An avalanche of singles and dominant pitching produced a seismic rout at Turner Field. In the midst of a season gone astray, Georgia buried Georgia Tech 17-0 Tuesday night, the biggest Bulldogs win in the series’ 358 games since 1899.
“I was shocked,” Georgia coach David Perno said of reviewing the damage on the scoreboard at night’s end. Only a 25-1 Georgia win over Tech in 1899, the second game of the series, was larger in run differential.
The Bulldogs, battered by injuries and floundering well below .500, piled on 23 hits on the Yellow Jackets with nary a seeing-eye bleeder in the lot. Remarkably, only two went for extra bases as Georgia battered Tech pitching with a flurry of sharply hit singles from the first inning forward.
A crowd of 18,240 – the largest college baseball attendance thus far this season – witnessed the demolition in the annual fund-raising game for Children’s Healthcare of Atlanta. In stopping Tech’s three-game winning streak in the rivalry, Georgia also won its eighth game out of 11 against the Jackets at Turner Field.

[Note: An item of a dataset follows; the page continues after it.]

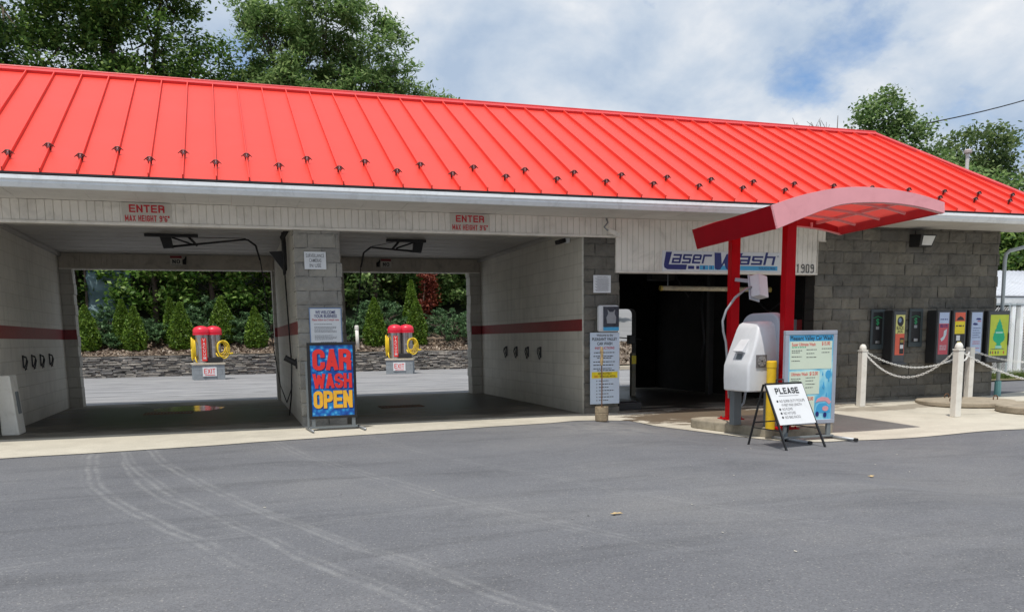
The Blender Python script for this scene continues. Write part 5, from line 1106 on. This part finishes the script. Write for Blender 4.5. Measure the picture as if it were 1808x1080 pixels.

Georgia (16-26) started with two runs in the second, followed by a game-breaking five in the third. If any one player provided a crucial base hit, it was center fielder and No. 8 hitter Justin Bryan in the top of the third. Ahead 3-0, Bryan and his .100 batting average took pitcher Josh Heddinger back up the middle to drive in a pair of runs for a 5-0 lead that began to loosen tension in the game. Bryan finished the game 3-for-5 with four RBI and one run scored.
Leadoff hitter Curt Powell and No. 3 hitter Hunter Cole were both 4-for-5. Twelve of the 14 Georgia players who came to bat either reached base or drove in a run. The Bulldogs batted around three different times. Tech coach Danny Hall used eight pitchers, including starter Jonathan King, in a vain attempt to subdue the Bulldogs.
“You just hadn’t seen (that type of production),” Perno said. “But we had production from Justin Bryan, who hadn’t done much all year (and) just really did a great job tonight. Zach Bowers, just everybody, but it’s contagious and guys just started feeling it.”
Georgia had not beaten a BCS conference opponent by 17 runs since a 20-0 win over Kentucky in 2010. Ironically, that was the same year that Tech demolished the Bulldogs at Foley Field 25-6, Tech’s biggest rout in the rivalry.
Said Perno, “I can’t tell you that there weren’t a couple seniors that mentioned that (game). They got a little revenge tonight, so I was proud for them.”
Georgia’s pitchers were almost as thorough in their thwarting of the Jackets as their bat-wielding cohorts. The Jackets (27-14) managed five hits, all singles, and struck out 13 times while getting on base via base on balls just once. Bryan Benzor started and got the win for Georgia with three scoreless innings.
They hardly did it against a lineup of weaklings. Tech is ranked No. 19 in the country by the National Collegiate Baseball Writers Association and at one point this season led the nation in batting average, although the Jackets have taken a precipitous decline since then. Scalding the ball at a .351 clip after a late March series against Florida State, Tech has hit .261 since.
The Jackets have been shut out three times in the past 12 games. Tech had not been shut out in the 92 games prior.
“You’ve got to give them credit – they swung the bats, scored the runs, their pitchers shut us out, but we’re not playing Georgia Tech baseball,” coach Danny Hall said. “We’re not doing things we need to do – whether it’ son the mound, at the plate, in the field – to play good, sound baseball. So we’ve got to start doing that, or there’ll be more games like this because we’re not playing anybody easy the rest of the year on our schedule.”
It was Tech’s worst loss since a 23-3 defeat at the hands of another in-state rival, Georgia Southern in 2009. So thorough was the lashing Tuesday that Hall chose not to deliver any sort of message to the team after the game.
“There isn’t anything that needs to be said,” Hall said. “Certainly a bad loss and we just put it behind us.”
Indeed, Tech heads to No. 29 Clemson to try to stop its first four-game losing streak since 2009. The Bulldogs, meanwhile, have their own trial – a weekend series against No. 15 Arkansas. The Bulldogs, who have yet to win an SEC series this season, at least have 23 base hits’ worth of confidence to lean on.
“At one time this year, we had a pretty good stretch where we were hitting it and doing a pretty good job of pitching and defending the field, and it’s kind of bounced around, our struggles have,” Perno said. “Hopefully, they’re behind us and you’ll see a lot more of this down the stretch.”